Without the images, write out the whole listing exactly.

------ Data

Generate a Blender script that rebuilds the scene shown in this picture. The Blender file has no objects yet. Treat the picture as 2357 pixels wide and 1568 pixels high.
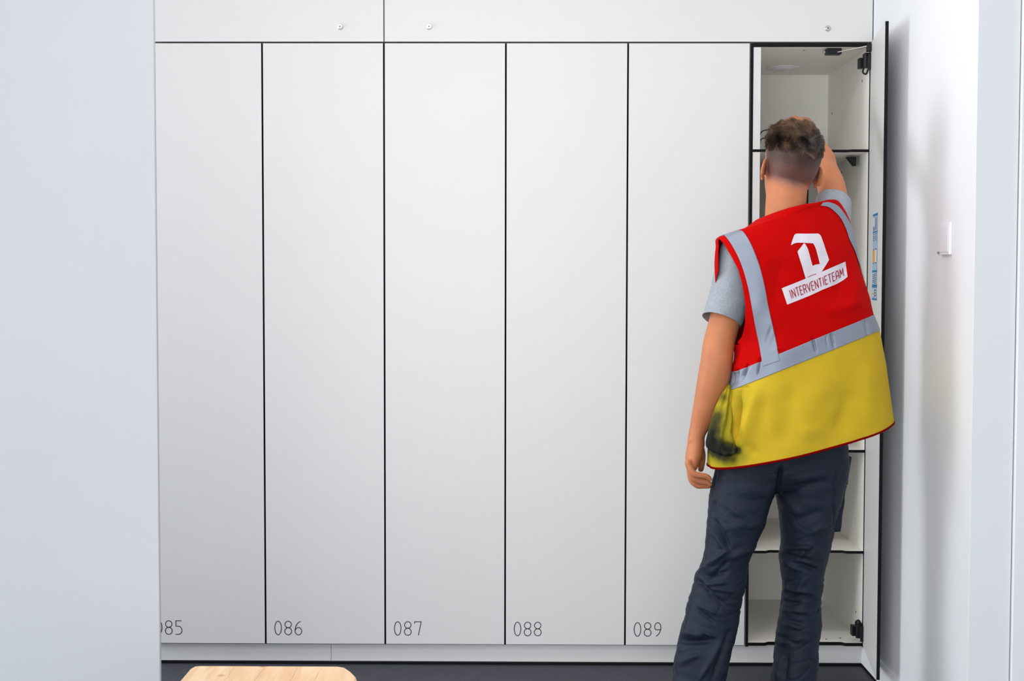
import bpy, bmesh, math, random
from mathutils import Vector, Matrix, noise
from mathutils.bvhtree import BVHTree
from mathutils.geometry import barycentric_transform

random.seed(7)
scene = bpy.context.scene
COL = scene.collection

# ------------------------------------------------------------------ camera
FW, FH = 2357, 1568
CP = Vector((0.86287, -4.56568, 1.29401))
YAW, PITCH, ROLL, FPX = -0.00907, 0.04503, 0.00171, 3182.765
cF = Vector((math.sin(YAW)*math.cos(PITCH), math.cos(YAW)*math.cos(PITCH), -math.sin(PITCH)))
_r = Vector((math.cos(YAW), -math.sin(YAW), 0)); _u = _r.cross(cF)
cR = _r*math.cos(ROLL) + _u*math.sin(ROLL)
cU = _u*math.cos(ROLL) - _r*math.sin(ROLL)
cam_d = bpy.data.cameras.new('camera')
cam = bpy.data.objects.new('camera', cam_d); COL.objects.link(cam)
cam_d.sensor_width = 36; cam_d.sensor_fit = 'HORIZONTAL'
cam_d.lens = 36*FPX/FW
cam_d.clip_start = 0.05
m = Matrix((cR, cU, -cF)).transposed().to_4x4(); m.translation = CP
cam.matrix_world = m
scene.camera = cam

# ------------------------------------------------------------------ view, world, lights
vs = scene.view_settings
scene.display_settings.display_device = 'sRGB'
vs.view_transform = 'Standard'; vs.look = 'None'; vs.gamma = 1; vs.use_curve_mapping = False
vs.exposure = 0.22
world = bpy.data.worlds.new('daylight'); scene.world = world; world.use_nodes = True
bg = world.node_tree.nodes['Background']
bg.inputs[0].default_value = (0.84, 0.91, 1.0, 1); bg.inputs[1].default_value = 0.9
CEIL = 2.75

def srgb(r, g, b):
    f = lambda c: (c/255/12.92) if c/255 <= 0.04045 else ((c/255+0.055)/1.055)**2.4
    return (f(r), f(g), f(b), 1)

def ray(px, py):
    return cF + cR*((px-1178.5)/FPX) - cU*((py-784)/FPX)
def W(px, py, Y):                      # the point of the plane y = Y seen at that place of the photograph
    d = ray(px, py); return CP + d*((Y-CP.y)/d.y)
def PX(p):
    d = Vector(p)-CP; k = d.dot(cF)
    return (1178.5+FPX*d.dot(cR)/k, 784-FPX*d.dot(cU)/k)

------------

**Completed exercise**
Generate a Blender script that rebuilds the scene shown in this picture. The Blender file has no objects yet. Treat the picture as 2357 pixels wide and 1568 pixels high.
import bpy, bmesh, math, random
from mathutils import Vector, Matrix, noise
from mathutils.bvhtree import BVHTree
from mathutils.geometry import barycentric_transform

random.seed(7)
scene = bpy.context.scene
COL = scene.collection

# ------------------------------------------------------------------ camera
FW, FH = 2357, 1568
CP = Vector((0.86287, -4.56568, 1.29401))
YAW, PITCH, ROLL, FPX = -0.00907, 0.04503, 0.00171, 3182.765
cF = Vector((math.sin(YAW)*math.cos(PITCH), math.cos(YAW)*math.cos(PITCH), -math.sin(PITCH)))
_r = Vector((math.cos(YAW), -math.sin(YAW), 0)); _u = _r.cross(cF)
cR = _r*math.cos(ROLL) + _u*math.sin(ROLL)
cU = _u*math.cos(ROLL) - _r*math.sin(ROLL)
cam_d = bpy.data.cameras.new('camera')
cam = bpy.data.objects.new('camera', cam_d); COL.objects.link(cam)
cam_d.sensor_width = 36; cam_d.sensor_fit = 'HORIZONTAL'
cam_d.lens = 36*FPX/FW
cam_d.clip_start = 0.05
m = Matrix((cR, cU, -cF)).transposed().to_4x4(); m.translation = CP
cam.matrix_world = m
scene.camera = cam

# ------------------------------------------------------------------ view, world, lights
vs = scene.view_settings
scene.display_settings.display_device = 'sRGB'
vs.view_transform = 'Standard'; vs.look = 'None'; vs.gamma = 1; vs.use_curve_mapping = False
vs.exposure = 0.22
world = bpy.data.worlds.new('daylight'); scene.world = world; world.use_nodes = True
bg = world.node_tree.nodes['Background']
bg.inputs[0].default_value = (0.84, 0.91, 1.0, 1); bg.inputs[1].default_value = 0.9
CEIL = 2.75

def srgb(r, g, b):
    f = lambda c: (c/255/12.92) if c/255 <= 0.04045 else ((c/255+0.055)/1.055)**2.4
    return (f(r), f(g), f(b), 1)

def ray(px, py):
    return cF + cR*((px-1178.5)/FPX) - cU*((py-784)/FPX)
def W(px, py, Y):                      # the point of the plane y = Y seen at that place of the photograph
    d = ray(px, py); return CP + d*((Y-CP.y)/d.y)
def PX(p):
    d = Vector(p)-CP; k = d.dot(cF)
    return (1178.5+FPX*d.dot(cR)/k, 784-FPX*d.dot(cU)/k)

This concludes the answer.